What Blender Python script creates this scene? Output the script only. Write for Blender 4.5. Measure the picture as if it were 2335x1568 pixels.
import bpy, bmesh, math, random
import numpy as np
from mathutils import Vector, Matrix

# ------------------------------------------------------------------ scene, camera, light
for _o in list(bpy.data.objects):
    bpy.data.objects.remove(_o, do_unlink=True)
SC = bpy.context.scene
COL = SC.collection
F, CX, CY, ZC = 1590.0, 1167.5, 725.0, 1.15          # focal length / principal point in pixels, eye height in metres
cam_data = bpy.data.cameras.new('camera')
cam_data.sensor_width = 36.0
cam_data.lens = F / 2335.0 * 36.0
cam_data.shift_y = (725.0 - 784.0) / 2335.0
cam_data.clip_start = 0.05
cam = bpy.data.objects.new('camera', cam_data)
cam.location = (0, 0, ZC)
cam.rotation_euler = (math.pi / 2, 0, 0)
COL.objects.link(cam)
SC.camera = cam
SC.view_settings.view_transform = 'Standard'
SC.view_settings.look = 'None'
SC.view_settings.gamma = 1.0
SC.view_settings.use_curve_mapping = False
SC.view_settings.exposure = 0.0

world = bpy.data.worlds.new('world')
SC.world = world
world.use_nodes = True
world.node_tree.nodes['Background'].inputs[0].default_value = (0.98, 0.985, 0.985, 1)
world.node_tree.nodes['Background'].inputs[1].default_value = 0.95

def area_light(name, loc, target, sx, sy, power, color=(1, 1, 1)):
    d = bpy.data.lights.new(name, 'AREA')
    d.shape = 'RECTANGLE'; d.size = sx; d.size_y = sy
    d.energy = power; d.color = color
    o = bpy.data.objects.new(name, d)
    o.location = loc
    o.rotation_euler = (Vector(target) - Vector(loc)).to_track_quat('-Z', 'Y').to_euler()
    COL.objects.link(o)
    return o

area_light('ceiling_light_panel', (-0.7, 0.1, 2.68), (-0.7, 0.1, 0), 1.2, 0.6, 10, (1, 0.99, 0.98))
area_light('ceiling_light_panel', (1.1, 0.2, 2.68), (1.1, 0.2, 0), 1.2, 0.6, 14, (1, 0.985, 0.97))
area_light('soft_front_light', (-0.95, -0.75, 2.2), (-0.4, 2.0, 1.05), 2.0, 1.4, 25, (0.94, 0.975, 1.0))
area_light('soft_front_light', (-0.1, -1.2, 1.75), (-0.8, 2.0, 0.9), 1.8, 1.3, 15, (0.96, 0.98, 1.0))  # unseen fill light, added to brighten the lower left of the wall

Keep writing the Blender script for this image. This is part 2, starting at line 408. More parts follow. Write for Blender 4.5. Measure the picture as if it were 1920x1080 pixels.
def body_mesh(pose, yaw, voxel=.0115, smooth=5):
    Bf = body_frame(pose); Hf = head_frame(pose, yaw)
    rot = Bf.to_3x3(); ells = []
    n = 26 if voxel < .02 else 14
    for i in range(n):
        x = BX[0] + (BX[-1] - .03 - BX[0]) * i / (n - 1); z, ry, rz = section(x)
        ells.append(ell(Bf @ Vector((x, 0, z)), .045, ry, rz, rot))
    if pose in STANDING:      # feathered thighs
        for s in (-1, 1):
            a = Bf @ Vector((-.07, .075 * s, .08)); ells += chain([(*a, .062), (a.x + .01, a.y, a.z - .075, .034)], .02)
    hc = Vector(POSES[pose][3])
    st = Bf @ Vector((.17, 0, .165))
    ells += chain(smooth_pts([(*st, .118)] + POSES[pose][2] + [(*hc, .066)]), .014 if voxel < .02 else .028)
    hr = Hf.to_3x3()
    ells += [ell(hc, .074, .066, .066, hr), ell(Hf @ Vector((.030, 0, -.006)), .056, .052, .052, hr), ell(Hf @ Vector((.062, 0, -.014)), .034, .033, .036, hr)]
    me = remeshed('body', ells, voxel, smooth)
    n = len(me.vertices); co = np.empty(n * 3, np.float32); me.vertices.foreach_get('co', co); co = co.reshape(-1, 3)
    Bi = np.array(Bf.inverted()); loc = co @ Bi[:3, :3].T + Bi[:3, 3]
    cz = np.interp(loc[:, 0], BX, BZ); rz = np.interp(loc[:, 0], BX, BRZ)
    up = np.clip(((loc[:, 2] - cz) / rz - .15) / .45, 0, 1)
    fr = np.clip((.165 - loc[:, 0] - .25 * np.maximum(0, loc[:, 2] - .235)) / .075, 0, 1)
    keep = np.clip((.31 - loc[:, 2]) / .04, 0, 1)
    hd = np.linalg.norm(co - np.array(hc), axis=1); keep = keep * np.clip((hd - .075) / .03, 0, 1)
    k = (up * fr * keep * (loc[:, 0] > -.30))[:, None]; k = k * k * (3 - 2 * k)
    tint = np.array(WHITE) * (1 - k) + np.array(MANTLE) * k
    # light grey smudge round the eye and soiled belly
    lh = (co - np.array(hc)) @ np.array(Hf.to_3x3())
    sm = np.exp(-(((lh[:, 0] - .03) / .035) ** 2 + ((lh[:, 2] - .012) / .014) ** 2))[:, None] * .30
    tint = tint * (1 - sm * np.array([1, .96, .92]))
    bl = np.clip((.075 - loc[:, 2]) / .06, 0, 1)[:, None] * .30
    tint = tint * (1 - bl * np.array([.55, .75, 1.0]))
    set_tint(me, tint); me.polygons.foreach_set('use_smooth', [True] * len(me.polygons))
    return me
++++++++
Only the lines from the one that contains "bl = np.clip((.075" through the last line should be repeated, each exactly as it stands, with both ends included.

    bl = np.clip((.075 - loc[:, 2]) / .06, 0, 1)[:, None] * .30
    tint = tint * (1 - bl * np.array([.55, .75, 1.0]))
    set_tint(me, tint); me.polygons.foreach_set('use_smooth', [True] * len(me.polygons))
    return me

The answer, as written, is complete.